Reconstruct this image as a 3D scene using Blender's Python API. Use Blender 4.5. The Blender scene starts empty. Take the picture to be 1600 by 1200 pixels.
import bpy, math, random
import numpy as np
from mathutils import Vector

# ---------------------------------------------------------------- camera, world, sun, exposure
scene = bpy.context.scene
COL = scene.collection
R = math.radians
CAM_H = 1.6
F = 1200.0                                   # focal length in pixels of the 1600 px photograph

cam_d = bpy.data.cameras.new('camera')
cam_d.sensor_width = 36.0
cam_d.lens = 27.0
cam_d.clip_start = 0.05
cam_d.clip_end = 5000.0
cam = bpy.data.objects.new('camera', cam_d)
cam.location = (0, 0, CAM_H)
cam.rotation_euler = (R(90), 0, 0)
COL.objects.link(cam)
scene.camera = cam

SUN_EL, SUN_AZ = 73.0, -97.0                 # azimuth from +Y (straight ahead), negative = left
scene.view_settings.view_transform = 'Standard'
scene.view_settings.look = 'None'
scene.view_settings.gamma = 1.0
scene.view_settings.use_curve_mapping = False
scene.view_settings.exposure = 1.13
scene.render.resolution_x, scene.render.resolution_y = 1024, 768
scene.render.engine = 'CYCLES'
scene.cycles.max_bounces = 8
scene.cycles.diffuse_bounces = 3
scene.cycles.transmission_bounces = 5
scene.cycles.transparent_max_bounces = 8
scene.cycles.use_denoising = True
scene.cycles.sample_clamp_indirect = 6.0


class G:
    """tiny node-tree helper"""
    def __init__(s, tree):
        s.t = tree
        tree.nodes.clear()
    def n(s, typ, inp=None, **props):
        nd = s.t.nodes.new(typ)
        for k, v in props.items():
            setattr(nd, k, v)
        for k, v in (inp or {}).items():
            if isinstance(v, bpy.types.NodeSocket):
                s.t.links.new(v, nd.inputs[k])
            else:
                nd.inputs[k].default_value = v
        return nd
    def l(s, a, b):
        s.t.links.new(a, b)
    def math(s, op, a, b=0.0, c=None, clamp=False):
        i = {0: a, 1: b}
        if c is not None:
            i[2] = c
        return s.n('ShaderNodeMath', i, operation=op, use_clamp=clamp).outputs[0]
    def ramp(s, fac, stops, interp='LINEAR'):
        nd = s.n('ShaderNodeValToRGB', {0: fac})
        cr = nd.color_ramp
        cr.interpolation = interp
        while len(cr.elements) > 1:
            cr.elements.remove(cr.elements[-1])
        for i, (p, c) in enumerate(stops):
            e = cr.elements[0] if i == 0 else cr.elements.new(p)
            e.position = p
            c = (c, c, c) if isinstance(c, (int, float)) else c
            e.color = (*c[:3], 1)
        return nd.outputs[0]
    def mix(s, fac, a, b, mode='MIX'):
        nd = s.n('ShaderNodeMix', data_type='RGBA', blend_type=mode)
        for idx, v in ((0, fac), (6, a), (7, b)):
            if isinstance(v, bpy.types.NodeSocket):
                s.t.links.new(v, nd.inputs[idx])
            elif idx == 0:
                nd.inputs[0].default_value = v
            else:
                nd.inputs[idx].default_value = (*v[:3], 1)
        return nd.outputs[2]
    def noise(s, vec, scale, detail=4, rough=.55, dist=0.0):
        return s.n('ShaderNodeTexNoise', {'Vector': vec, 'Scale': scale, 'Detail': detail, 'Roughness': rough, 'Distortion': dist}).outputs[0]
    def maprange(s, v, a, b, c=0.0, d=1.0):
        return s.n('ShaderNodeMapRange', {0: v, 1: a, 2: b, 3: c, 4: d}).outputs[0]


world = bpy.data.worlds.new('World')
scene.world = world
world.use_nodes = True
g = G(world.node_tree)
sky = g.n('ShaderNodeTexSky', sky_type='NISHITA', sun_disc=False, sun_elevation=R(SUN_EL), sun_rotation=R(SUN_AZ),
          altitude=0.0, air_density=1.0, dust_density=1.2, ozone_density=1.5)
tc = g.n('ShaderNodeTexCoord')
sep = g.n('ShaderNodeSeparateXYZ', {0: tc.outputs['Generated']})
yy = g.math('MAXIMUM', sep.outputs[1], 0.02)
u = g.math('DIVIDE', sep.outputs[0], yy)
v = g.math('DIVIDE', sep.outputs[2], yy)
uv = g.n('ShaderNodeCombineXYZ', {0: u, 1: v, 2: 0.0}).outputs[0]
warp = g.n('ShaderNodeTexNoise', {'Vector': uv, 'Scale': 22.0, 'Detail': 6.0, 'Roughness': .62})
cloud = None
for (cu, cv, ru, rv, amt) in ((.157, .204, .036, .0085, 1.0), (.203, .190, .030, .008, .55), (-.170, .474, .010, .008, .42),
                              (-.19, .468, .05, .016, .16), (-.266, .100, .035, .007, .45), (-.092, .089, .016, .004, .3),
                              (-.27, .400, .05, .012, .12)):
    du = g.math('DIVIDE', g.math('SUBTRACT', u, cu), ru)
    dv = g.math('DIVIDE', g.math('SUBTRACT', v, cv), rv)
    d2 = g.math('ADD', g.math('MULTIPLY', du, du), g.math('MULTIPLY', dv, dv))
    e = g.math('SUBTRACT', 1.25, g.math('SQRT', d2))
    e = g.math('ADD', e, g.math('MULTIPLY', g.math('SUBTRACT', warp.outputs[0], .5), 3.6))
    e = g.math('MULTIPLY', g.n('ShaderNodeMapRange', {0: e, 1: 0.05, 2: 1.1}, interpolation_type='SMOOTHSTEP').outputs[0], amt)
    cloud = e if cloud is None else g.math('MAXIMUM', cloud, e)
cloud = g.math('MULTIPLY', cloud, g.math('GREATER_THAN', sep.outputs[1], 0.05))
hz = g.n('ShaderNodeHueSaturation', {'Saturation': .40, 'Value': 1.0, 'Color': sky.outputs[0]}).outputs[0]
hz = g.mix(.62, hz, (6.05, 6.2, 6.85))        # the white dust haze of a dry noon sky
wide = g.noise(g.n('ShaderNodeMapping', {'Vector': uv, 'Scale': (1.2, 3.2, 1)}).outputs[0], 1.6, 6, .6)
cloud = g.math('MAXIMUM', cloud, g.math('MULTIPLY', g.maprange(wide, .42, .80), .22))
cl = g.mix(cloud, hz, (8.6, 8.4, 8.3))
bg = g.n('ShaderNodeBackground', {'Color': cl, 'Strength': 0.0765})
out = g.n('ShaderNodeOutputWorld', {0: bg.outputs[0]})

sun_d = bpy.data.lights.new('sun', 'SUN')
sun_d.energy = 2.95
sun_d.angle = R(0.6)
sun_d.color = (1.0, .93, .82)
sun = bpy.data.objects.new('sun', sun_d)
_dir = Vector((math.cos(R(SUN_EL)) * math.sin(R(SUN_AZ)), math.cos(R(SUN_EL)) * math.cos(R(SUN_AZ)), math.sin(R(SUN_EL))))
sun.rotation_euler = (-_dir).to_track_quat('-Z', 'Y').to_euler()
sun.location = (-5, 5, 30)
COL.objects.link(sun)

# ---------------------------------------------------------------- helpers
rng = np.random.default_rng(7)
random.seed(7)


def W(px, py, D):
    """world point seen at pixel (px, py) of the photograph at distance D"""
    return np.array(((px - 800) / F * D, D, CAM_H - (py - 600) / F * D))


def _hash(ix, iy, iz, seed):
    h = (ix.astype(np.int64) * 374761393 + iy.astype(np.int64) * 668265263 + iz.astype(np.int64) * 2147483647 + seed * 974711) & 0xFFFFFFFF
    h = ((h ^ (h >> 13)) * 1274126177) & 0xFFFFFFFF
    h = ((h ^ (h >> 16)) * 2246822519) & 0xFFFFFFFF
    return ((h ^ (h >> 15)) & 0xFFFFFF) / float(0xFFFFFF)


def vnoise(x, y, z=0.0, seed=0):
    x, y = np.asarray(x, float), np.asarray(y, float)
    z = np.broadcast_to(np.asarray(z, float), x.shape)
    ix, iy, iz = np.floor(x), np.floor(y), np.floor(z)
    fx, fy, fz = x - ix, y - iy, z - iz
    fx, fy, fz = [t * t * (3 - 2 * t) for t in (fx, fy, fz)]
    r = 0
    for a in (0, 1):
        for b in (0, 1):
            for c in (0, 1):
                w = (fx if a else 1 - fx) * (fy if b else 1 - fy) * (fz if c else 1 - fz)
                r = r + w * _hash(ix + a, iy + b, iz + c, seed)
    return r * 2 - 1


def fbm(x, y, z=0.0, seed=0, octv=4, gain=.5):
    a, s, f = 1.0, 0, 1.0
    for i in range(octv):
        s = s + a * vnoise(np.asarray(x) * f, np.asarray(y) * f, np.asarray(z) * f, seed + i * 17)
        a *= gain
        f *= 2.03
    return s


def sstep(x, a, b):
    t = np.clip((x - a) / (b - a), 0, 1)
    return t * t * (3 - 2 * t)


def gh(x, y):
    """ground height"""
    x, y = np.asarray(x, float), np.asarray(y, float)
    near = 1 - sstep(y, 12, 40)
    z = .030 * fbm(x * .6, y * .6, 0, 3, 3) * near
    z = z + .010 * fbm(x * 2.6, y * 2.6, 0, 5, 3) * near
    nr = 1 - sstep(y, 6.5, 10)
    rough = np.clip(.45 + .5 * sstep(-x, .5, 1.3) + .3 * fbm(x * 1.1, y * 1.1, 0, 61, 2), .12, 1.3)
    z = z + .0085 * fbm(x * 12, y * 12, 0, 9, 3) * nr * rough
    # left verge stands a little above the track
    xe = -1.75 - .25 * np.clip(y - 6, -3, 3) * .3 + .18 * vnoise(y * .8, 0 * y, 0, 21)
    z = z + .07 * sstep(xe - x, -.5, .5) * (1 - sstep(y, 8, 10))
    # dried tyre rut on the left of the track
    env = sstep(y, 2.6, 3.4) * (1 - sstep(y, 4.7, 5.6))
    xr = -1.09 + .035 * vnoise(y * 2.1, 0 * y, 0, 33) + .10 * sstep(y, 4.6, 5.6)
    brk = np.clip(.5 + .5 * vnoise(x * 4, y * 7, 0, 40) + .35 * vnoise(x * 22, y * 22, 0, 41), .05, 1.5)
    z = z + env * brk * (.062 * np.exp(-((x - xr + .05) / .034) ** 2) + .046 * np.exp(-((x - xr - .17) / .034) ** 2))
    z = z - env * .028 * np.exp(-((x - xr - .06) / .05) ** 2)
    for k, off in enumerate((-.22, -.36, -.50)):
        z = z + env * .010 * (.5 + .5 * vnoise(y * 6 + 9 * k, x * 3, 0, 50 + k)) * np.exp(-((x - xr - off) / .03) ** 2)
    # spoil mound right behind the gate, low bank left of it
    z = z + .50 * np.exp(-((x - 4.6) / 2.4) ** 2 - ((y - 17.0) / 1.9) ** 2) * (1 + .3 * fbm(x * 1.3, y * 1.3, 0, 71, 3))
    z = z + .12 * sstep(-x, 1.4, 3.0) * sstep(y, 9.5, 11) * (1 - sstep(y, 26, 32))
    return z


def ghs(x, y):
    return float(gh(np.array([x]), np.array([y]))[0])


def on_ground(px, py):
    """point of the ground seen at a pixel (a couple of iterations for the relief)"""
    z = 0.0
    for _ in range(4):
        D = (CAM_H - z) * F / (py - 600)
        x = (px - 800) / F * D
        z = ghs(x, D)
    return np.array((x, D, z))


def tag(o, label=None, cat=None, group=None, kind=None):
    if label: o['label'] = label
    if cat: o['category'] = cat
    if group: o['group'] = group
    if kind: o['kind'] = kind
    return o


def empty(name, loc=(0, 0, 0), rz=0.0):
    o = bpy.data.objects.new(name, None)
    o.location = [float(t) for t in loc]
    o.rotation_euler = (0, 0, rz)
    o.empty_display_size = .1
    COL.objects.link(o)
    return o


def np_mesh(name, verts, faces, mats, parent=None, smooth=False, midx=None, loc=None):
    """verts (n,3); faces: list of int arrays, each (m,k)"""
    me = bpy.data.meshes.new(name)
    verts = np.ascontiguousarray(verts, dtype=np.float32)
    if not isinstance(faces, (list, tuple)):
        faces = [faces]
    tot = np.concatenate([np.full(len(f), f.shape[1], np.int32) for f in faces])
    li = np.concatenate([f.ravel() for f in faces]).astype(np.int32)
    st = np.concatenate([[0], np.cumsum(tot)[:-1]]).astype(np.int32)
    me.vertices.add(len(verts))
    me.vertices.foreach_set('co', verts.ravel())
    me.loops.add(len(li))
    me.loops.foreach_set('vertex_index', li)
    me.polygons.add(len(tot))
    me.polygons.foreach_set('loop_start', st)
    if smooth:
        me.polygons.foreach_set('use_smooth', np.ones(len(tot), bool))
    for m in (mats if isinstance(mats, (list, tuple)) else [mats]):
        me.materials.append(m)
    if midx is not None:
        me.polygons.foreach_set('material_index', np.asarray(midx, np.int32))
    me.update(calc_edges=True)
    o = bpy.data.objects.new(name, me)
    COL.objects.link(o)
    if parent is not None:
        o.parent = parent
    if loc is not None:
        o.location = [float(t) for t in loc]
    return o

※

Task to carry out:
Everything from the first line above through the line that contains "from mathutils import Vector" should be duplicated exactly, please, and nothing beyond it.

The answer:
Reconstruct this image as a 3D scene using Blender's Python API. Use Blender 4.5. The Blender scene starts empty. Take the picture to be 1600 by 1200 pixels.
import bpy, math, random
import numpy as np
from mathutils import Vector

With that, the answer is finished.